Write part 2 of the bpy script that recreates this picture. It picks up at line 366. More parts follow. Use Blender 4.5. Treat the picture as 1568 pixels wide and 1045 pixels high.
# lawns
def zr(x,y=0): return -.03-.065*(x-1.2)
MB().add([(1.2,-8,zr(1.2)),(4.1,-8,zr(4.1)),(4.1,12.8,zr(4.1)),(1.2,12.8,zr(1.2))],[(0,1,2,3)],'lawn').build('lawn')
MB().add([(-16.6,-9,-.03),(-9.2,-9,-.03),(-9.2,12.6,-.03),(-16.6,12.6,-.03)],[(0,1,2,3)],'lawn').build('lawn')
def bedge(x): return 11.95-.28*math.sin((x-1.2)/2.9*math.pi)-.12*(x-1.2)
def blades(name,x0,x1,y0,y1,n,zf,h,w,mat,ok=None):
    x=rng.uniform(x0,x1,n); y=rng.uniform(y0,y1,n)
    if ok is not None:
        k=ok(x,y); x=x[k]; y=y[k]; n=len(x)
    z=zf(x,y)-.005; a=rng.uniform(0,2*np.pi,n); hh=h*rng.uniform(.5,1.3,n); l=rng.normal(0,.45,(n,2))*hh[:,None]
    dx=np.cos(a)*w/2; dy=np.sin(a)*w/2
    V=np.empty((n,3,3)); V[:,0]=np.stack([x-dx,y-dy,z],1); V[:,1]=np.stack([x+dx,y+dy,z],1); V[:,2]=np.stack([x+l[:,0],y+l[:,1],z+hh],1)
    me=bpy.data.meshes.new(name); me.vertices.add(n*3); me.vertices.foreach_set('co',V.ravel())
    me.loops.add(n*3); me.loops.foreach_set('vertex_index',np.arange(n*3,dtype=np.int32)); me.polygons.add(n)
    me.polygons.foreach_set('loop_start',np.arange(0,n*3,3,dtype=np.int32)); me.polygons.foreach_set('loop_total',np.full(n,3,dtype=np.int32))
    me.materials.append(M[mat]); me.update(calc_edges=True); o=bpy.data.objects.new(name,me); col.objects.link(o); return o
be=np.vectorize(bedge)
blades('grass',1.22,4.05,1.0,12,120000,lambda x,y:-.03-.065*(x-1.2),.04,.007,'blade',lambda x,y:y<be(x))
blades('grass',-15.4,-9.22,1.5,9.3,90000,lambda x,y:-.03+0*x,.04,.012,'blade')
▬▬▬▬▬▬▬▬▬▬
Directive
Extract the listing in its entirety and repeat it exactly.

Response below
Write part 2 of the bpy script that recreates this picture. It picks up at line 366. More parts follow. Use Blender 4.5. Treat the picture as 1568 pixels wide and 1045 pixels high.
# lawns
def zr(x,y=0): return -.03-.065*(x-1.2)
MB().add([(1.2,-8,zr(1.2)),(4.1,-8,zr(4.1)),(4.1,12.8,zr(4.1)),(1.2,12.8,zr(1.2))],[(0,1,2,3)],'lawn').build('lawn')
MB().add([(-16.6,-9,-.03),(-9.2,-9,-.03),(-9.2,12.6,-.03),(-16.6,12.6,-.03)],[(0,1,2,3)],'lawn').build('lawn')
def bedge(x): return 11.95-.28*math.sin((x-1.2)/2.9*math.pi)-.12*(x-1.2)
def blades(name,x0,x1,y0,y1,n,zf,h,w,mat,ok=None):
    x=rng.uniform(x0,x1,n); y=rng.uniform(y0,y1,n)
    if ok is not None:
        k=ok(x,y); x=x[k]; y=y[k]; n=len(x)
    z=zf(x,y)-.005; a=rng.uniform(0,2*np.pi,n); hh=h*rng.uniform(.5,1.3,n); l=rng.normal(0,.45,(n,2))*hh[:,None]
    dx=np.cos(a)*w/2; dy=np.sin(a)*w/2
    V=np.empty((n,3,3)); V[:,0]=np.stack([x-dx,y-dy,z],1); V[:,1]=np.stack([x+dx,y+dy,z],1); V[:,2]=np.stack([x+l[:,0],y+l[:,1],z+hh],1)
    me=bpy.data.meshes.new(name); me.vertices.add(n*3); me.vertices.foreach_set('co',V.ravel())
    me.loops.add(n*3); me.loops.foreach_set('vertex_index',np.arange(n*3,dtype=np.int32)); me.polygons.add(n)
    me.polygons.foreach_set('loop_start',np.arange(0,n*3,3,dtype=np.int32)); me.polygons.foreach_set('loop_total',np.full(n,3,dtype=np.int32))
    me.materials.append(M[mat]); me.update(calc_edges=True); o=bpy.data.objects.new(name,me); col.objects.link(o); return o
be=np.vectorize(bedge)
blades('grass',1.22,4.05,1.0,12,120000,lambda x,y:-.03-.065*(x-1.2),.04,.007,'blade',lambda x,y:y<be(x))
blades('grass',-15.4,-9.22,1.5,9.3,90000,lambda x,y:-.03+0*x,.04,.012,'blade')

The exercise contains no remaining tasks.